Las celebridades, o aquellas que destacan en algún campo de las actividades humanas hasta hacerse populares, no me causan ninguna envidia. Acepto que debiera envidiarlas, pero en verdad soy incapaz de hacerlo. ¿Me miento a mí mismo? No, estoy cierto de eso. Tal parece que he nacido cubierto por un escudo que me protege de la radiación célebre. En su momento me provocaron alguna dosis de curiosidad, pero no más que la causada por una vaca caminando en un periférico a medianoche. Hace unos días, escribiendo un ensayo acerca de un artista contemporáneo, concluí que toda celebridad posee algo de ridícula, merece el escarnio: ¿no es esta su más legítima función? No le aplaudimos a nadie que después, tarde o temprano, no deseemos ahorcar con esas mismas manos. Al ser, la celebridad, el espejo en que uno se mira diminuto, esta se torna fuente de juicios extremos u obviedades. Incluso, y seré exagerado, los filósofos que intentan ser profundos, pero no se hacen amigos del lenguaje con el propósito de especular sencillamente, pueden hacer obras de arte crípticas, e incluso bellas, pero inmersas en una soledad que, por desgracia, se aproxima peligrosamente a la comicidad. En cambio, el político debe encarnar la ridiculez por naturaleza, tiene la obligación de hacerse célebre con tal de que su condición sea legítima; si no es un comediante difícilmente será un político contemporáneo. Cuando he llegado a encontrarme con alguno y no hay remedio le extiendo la mano, aunque no de manera hipócrita, sino por piedad: venir al mundo para exhibir, desear, o presumir la celebridad me conmueve a grados que nadie podría imaginar. Es obvio que no dudaría en encarcelar o causarles daño a los malvados, pero yo me estoy refiriendo al ser célebre y reconocido que, además, anhela llegar o mantenerse en ese estado.

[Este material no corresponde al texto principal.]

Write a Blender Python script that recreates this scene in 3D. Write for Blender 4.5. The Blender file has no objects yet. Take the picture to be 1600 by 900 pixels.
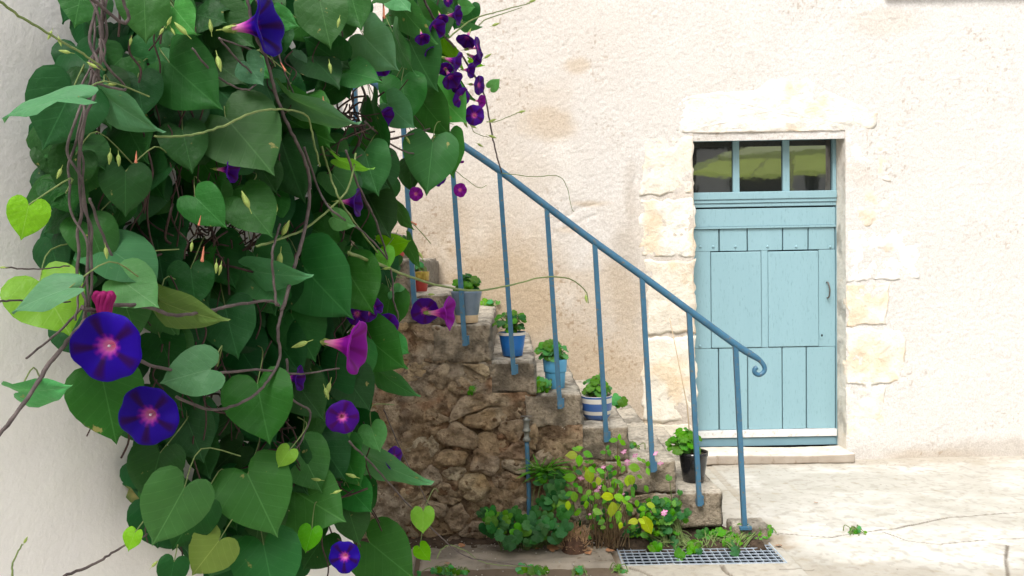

Los ricos de verdad, por ejemplo, no son célebres; andan por allí acumulando fortunas y ocultando el rostro lo más posible. Cuando desean ambas cosas, riqueza y celebridad, traicionan la maquinaria original que los fundamenta y da carácter a sus acciones. Lo contrario sucede con respecto a la belleza; a una mujer —o a un hombre— excesivamente bella nadie se le acerca por temor al rechazo o la acechan todos los palafreneros patanes, lo cual la coloca en un interregno que la lleva a desaparecer. A mí la belleza femenina me paraliza e impresiona, hecho por el cual intento mantenerme lejos de su zona de influencia. No obstante, me despierta también tristeza esa soledad insobornable, ese estado en que los halagos sepultan la belleza humana o la hieren a un grado superlativo. Se me dirá que mi exageración es de orden literario, y probablemente tendrán razón. Truman Capote, quien fuera una celebridad desde que a los dieciséis años la revista Life publicara un artículo sobre él, decía que al volverse famoso cualquier persona pierde al ochenta por ciento de sus amistades. No dudo de sus palabras porque si a alguien le preocupaba la fama era a este buen escritor de corta estatura y gran notoriedad. Antes creía que la celebridad le interesaba a la gente más joven o en su primera madurez, pero me encontraba bastante equivocado: la senilidad también anda en busca de la fama. Me dirán que la causa de esta búsqueda son las ganancias monetarias que pueden obtener a partir de la notoriedad, pero no creo que sea así, como ya he escrito unos renglones atrás. La celebridad mantiene una de las funciones primordiales de la vida humana: hacer conciencia de la absoluta nulidad de la sabiduría y ejercer el ridículo para hacer reír a los demás. Toda celebridad merece el pastelazo que describe André Gluksmann (Península;1997) en su libro y ensayo, titulado bruscamente La estupidez.